Sarah Sala Interviews Yanyi at BOMB
Writer Yanyi, author of the debut poetry collection, The Year of Blue Water (Yale University Press, 2019), is interviewed by Sarah Sala for BOMB. "The collection begins with an epigraph from Susan Sontag about literature requiring a lot of voices," says Sala. "How do you envision poetry as a conversation we enter into?" Yanyi's response, and more:
Y I pulled that quote from Susan Sontag when I was reading through a book of her interviews, backwards. The full epigraph is, “Literature needs a lot of people. It’s enough to honor the project.” So many words in there buzzed at me. The first one that I think about is needs. Also, there’s this idea that art is supposed to be inaccessible to the masses or elevated in a way that ordinary people—or people who aren’t into the arts, but may be extraordinary in other ways—aren’t supposed to engage or appear in it. Why is it that we think artistic processes are about one person in a room alone? That’s a really isolating experience and not my experience of literature. I would not be able to continue on as an artist if I didn’t have people who loved me and cared about me, who were part of my artistic process.
SS That’s a much healthier picture—it’s enough to write it.
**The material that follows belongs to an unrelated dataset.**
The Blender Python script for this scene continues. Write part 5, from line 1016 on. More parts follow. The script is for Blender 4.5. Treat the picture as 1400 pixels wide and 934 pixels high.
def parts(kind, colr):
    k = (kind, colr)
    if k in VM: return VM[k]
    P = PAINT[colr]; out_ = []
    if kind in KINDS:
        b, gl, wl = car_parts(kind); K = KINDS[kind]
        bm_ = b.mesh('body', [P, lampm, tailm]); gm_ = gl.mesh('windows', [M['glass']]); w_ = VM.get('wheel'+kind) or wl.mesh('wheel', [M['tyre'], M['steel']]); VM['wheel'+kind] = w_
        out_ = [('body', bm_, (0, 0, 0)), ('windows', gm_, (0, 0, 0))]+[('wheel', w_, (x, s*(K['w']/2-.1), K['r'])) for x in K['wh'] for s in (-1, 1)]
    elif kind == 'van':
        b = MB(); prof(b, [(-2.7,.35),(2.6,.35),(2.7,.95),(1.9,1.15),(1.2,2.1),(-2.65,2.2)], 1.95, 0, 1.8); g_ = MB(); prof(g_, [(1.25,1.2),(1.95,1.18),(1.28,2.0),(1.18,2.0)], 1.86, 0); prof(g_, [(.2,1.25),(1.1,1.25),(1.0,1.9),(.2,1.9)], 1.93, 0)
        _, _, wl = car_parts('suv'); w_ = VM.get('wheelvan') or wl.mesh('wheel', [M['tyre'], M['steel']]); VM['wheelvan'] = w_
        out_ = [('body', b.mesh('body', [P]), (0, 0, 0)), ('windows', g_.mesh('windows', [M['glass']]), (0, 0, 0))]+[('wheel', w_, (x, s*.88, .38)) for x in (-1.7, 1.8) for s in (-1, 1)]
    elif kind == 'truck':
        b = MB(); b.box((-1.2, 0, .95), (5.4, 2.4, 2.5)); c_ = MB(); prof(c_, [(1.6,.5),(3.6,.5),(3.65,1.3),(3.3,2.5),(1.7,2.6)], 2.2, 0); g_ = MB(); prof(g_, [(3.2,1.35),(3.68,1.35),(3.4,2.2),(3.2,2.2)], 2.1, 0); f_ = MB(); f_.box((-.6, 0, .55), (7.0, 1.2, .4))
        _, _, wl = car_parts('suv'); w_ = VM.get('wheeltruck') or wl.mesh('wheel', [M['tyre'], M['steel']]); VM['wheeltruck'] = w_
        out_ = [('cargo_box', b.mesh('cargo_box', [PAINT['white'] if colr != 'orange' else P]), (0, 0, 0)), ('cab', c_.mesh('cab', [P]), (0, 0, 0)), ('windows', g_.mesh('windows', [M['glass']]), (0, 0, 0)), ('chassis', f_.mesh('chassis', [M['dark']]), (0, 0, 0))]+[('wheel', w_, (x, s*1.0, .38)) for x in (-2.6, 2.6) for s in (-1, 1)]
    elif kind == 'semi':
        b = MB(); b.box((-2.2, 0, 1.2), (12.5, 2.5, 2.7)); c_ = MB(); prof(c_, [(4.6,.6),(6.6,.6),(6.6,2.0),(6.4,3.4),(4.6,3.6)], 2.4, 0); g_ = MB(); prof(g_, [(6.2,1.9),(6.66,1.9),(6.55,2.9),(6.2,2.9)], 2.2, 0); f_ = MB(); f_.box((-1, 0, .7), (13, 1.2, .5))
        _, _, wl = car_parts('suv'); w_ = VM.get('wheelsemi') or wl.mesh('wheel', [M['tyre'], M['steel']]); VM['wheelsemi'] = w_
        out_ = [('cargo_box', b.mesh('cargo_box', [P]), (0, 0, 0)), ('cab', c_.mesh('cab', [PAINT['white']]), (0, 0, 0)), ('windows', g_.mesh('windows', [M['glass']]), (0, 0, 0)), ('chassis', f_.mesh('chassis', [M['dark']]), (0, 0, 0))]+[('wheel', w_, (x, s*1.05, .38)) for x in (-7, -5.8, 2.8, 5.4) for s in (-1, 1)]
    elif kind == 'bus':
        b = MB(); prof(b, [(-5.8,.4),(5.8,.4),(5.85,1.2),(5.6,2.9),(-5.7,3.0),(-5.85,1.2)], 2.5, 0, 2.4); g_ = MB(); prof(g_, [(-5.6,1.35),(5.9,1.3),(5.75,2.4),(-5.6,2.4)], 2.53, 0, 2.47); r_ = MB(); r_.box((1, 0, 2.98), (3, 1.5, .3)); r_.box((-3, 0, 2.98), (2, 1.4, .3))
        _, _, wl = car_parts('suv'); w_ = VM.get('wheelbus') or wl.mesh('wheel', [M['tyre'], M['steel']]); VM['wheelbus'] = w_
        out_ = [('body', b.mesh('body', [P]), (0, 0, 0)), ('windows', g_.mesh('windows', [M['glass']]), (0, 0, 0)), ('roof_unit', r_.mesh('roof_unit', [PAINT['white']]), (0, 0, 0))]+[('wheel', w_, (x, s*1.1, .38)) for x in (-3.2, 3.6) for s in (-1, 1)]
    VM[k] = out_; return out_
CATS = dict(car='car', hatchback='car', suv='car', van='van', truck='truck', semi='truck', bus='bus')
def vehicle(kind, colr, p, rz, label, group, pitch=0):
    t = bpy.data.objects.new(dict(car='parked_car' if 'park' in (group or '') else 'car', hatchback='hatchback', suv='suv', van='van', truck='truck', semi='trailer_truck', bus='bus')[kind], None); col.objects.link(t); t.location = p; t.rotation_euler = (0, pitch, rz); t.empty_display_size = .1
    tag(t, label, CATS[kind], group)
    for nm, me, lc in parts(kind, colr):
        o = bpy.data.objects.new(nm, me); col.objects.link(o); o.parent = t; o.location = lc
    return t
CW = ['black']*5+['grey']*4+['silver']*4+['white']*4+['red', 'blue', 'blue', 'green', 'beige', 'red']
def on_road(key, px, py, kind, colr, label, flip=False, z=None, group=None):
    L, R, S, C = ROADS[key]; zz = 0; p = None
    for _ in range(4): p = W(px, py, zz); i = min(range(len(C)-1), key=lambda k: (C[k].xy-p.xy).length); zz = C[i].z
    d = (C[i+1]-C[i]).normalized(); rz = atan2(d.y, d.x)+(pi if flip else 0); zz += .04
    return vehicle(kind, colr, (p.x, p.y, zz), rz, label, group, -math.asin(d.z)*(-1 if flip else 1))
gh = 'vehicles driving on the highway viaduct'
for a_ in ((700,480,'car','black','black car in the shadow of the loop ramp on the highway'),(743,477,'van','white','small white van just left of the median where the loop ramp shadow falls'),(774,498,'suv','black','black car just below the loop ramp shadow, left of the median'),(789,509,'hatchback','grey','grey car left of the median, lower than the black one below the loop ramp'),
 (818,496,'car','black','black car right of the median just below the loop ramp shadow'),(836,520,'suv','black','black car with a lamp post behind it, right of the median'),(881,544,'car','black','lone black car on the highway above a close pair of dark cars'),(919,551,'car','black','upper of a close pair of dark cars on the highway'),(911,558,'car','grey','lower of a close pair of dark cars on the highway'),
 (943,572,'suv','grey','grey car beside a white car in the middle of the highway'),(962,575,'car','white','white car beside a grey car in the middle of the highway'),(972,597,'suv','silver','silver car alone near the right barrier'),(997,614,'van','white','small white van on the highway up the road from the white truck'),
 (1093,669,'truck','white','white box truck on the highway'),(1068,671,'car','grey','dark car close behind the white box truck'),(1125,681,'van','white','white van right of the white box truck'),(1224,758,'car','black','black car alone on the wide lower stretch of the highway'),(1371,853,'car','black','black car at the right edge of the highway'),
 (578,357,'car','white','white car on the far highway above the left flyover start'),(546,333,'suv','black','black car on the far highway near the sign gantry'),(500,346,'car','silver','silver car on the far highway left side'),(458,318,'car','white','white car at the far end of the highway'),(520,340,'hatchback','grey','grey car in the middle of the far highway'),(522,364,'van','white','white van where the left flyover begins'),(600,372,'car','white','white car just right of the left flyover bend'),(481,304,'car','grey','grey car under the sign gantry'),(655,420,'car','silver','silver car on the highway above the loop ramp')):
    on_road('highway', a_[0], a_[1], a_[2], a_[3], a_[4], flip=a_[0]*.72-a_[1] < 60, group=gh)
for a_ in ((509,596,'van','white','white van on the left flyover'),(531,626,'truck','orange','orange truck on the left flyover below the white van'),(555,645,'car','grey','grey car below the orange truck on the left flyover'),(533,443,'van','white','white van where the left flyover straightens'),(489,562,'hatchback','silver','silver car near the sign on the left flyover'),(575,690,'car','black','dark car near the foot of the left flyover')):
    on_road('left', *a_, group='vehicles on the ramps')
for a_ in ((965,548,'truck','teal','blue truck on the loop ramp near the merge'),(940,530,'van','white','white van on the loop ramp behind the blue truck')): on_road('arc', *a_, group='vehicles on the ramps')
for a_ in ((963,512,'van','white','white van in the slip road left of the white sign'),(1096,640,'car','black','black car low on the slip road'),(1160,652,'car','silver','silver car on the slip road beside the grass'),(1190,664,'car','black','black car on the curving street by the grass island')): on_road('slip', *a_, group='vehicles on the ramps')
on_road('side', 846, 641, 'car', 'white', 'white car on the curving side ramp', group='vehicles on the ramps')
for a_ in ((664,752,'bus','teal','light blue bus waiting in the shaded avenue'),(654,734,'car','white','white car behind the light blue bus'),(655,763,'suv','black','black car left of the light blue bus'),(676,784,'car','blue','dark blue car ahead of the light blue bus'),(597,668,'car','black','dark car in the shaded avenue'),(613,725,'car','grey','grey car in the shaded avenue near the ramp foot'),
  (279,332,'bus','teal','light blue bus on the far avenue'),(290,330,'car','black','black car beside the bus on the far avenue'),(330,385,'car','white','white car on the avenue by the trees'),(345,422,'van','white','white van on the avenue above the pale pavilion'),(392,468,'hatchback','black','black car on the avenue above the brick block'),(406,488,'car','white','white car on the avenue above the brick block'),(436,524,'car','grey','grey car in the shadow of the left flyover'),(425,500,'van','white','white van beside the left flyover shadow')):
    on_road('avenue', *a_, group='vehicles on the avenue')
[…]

Y I don’t think we really get that message enough, not just from the literary world, but there’s an American mentality of “You need to work hard to make something of yourself” doubled with an immigrant one of repaying your parents. But that really edges into a place where you can talk yourself down. Of, “well, then there’s nothing I could do or write or be that could amount to something worthy of the history that has come before me.”